I am aware of another case style with metal case, possibly for Power Stations, and also some models having an all metal case, that is, no glass in the door. These latter were made for The London Underground.

All the above clocks, with the exception of the "coventry" series, had serial numbers in one continuous range. I do not know the highest number reached, but 6119 is thought to be one of the highest.

When the Mark II movement was introduced circa 1962 a new range of serial numbers was started, and a new Mark II case style introduced.

The round corner series of cases continued in production for some time alongside the Mark II cases so that three digit serials can be found in round corner cases. These indicate a Mark II movement.

type 4,power station

"Round Corner" sub style with black finish and Mark II movement.

The clock shown is serial 315. Copyright JH.
type 5

The Mark II style

Mark II movements (introduced in 1962?) were usually fitted in a wider case in a plain style with the movement offset from the centre line. Here again there are several minor differences in style. Clocks with no pilot dial are known and the clocks may have plain or black painted glass to the door. Occasionally a mark II movement was fitted in a round corner case (style 4)

Picture copyright Colin Reynolds. The clock shown is serial No.4306 It has a Westerstrand pilot dial (used by Synchronome when an alternate polarity (quiet) system was required).

A separate range of serial numbers was used for the Mark II. I do not yet know either the lowest or the highest serial in this new series.

Case Locks and Latches

Variations in case locks and latches can be noted but further investigation is needed before this helps with dating.

Up to the present, I know of five types:

1. Two locks

serial x03

The locks are fitted in the sides of the case.Two keyhole escutcheons in the side of the case are all that show externally. No latch.

2. Old style turn latch serial 954

2. Turn latches with "T" shaped handles, fitted to the front of the case (which has an inset door) The keep of the latch turns into a cast brass catch fitted to the edge of the case side. Two latches fitted to each case, no information about a lock

3. A latch with clamping action. serial C734 serial C734
The clamping lever is fitted to the front of the door, with the keep plate on the side of the ase.

4. The most common latch serial 4956

Hook and pin type latch. The "hook" is a swivelling arm fitted to the edge of the door which rotates into a pin fitment on the side of the case. Two such latches and one centrally placed lock are fitted to each case. This type was used for the vast majority of clock cases produced by Synchronome.

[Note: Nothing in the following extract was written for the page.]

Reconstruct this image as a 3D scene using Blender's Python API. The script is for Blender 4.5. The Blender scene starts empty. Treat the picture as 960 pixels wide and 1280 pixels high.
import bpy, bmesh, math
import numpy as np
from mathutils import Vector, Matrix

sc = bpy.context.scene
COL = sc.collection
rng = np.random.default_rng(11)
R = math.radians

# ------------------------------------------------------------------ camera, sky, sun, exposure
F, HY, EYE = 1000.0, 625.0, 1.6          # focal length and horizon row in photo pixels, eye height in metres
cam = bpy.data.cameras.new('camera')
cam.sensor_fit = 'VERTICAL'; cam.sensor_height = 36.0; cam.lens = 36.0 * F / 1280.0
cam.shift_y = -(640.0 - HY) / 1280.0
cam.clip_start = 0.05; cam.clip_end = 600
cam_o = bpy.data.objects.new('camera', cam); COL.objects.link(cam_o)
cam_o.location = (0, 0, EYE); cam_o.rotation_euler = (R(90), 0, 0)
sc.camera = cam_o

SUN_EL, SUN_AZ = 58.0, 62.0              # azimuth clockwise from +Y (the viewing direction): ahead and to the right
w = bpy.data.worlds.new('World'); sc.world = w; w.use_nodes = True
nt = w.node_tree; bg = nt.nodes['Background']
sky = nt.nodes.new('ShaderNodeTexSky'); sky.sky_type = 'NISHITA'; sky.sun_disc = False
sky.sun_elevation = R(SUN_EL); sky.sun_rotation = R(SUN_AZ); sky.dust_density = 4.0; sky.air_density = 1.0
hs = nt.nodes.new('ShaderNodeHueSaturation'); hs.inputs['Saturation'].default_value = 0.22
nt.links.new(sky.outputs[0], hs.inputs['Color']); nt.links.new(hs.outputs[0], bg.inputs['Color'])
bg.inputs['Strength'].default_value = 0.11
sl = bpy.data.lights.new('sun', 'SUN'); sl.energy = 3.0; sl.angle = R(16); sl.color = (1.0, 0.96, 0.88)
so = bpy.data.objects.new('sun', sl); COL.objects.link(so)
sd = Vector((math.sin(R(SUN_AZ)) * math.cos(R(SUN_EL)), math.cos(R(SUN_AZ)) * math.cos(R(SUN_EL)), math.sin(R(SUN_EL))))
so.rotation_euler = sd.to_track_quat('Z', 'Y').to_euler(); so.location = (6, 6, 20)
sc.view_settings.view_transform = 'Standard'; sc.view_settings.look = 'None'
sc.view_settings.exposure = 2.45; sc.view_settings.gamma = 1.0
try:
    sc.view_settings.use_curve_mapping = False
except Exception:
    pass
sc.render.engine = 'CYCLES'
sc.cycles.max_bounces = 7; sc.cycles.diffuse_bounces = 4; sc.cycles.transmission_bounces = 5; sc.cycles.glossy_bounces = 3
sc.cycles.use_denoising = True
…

5. Clipover latch serial 4306

A latch similar to that used on brief cases etc.. The latch covers all screws when closed and tightens the door against the felt insert usually fitted to the case edges. Two latches are fitted to each case. Not sure if lock also fitted (someone will tell me)

Perhaps only used with Mark II cases (comment anyone?)

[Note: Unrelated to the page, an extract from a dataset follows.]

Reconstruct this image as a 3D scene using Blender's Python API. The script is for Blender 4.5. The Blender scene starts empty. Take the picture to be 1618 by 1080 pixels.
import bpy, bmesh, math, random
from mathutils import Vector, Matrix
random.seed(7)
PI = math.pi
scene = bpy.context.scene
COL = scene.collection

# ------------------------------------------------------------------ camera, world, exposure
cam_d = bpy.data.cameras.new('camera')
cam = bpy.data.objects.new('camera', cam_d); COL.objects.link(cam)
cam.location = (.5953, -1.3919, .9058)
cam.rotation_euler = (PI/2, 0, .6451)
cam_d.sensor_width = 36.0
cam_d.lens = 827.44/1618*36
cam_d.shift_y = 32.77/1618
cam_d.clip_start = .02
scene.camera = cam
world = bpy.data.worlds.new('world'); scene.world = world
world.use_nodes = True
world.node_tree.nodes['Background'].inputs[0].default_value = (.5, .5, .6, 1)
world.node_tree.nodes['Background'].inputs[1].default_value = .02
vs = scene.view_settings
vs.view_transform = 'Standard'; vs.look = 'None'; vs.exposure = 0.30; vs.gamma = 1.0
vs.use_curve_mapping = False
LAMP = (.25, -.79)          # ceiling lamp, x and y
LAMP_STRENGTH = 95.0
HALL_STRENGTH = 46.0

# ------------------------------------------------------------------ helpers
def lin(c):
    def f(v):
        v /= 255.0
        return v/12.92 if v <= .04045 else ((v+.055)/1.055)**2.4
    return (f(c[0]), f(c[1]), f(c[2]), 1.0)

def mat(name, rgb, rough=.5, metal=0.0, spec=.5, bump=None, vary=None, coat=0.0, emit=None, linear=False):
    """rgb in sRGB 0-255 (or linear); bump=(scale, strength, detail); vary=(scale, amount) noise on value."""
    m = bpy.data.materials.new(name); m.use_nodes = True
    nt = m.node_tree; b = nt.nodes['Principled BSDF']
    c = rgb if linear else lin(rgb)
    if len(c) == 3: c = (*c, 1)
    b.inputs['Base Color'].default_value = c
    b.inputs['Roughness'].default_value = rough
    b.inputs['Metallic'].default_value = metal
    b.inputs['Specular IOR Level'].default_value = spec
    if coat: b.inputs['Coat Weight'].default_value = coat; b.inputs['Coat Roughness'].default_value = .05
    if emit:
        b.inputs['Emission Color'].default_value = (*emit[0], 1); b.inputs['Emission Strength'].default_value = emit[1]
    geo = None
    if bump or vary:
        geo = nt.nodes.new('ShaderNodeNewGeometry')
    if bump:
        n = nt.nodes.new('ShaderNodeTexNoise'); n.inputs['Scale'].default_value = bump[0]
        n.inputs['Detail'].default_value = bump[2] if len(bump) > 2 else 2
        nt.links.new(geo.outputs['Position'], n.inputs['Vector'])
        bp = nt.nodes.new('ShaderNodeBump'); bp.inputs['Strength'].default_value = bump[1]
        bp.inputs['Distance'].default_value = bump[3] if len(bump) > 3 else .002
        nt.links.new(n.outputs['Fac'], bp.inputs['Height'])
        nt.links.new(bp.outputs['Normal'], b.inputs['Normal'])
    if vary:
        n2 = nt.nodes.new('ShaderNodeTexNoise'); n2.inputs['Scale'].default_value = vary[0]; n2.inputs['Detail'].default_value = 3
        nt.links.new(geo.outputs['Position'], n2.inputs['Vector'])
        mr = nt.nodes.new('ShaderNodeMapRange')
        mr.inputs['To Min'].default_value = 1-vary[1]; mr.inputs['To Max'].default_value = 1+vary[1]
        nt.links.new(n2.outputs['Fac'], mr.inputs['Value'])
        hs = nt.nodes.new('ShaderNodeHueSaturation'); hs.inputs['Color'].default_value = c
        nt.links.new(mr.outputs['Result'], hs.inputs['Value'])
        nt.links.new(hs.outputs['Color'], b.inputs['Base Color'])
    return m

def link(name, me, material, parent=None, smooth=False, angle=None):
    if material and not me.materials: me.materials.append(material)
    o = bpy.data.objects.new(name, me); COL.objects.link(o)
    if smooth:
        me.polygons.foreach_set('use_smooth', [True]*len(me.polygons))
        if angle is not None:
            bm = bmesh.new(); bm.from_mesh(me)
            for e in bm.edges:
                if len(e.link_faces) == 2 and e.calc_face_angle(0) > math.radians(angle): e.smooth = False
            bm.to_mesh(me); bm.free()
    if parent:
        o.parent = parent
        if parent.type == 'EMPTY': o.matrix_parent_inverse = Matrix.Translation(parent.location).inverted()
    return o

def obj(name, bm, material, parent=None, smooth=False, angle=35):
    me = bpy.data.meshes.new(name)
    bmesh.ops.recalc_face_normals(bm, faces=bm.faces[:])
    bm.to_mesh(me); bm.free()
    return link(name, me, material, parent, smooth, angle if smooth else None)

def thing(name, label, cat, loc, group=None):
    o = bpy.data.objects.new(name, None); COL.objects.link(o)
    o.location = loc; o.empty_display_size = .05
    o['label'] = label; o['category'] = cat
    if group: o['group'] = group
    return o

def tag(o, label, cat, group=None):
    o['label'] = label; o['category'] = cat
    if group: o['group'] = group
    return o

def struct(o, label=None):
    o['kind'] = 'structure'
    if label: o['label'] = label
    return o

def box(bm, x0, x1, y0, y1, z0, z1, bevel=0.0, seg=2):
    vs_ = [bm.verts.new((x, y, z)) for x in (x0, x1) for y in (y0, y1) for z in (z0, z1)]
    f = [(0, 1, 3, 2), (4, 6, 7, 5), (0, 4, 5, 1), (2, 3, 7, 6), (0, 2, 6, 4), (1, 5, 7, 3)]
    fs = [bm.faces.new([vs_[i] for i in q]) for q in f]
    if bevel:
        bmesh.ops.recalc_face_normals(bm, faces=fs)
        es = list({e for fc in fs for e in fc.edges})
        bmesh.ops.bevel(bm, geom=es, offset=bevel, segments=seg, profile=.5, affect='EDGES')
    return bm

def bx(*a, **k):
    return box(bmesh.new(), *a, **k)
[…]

There are many other features which have changed as time passed, such as the pilot dial and pilot movement. Many pilot movements have their own serial number but these may well comprise several different series. Synchronome used outside suppliers for many of the pilot movements (and other parts) so the numbers on the pilot dial may have been issued by those suppliers.

I am not going to venture into these additional identification fields at present!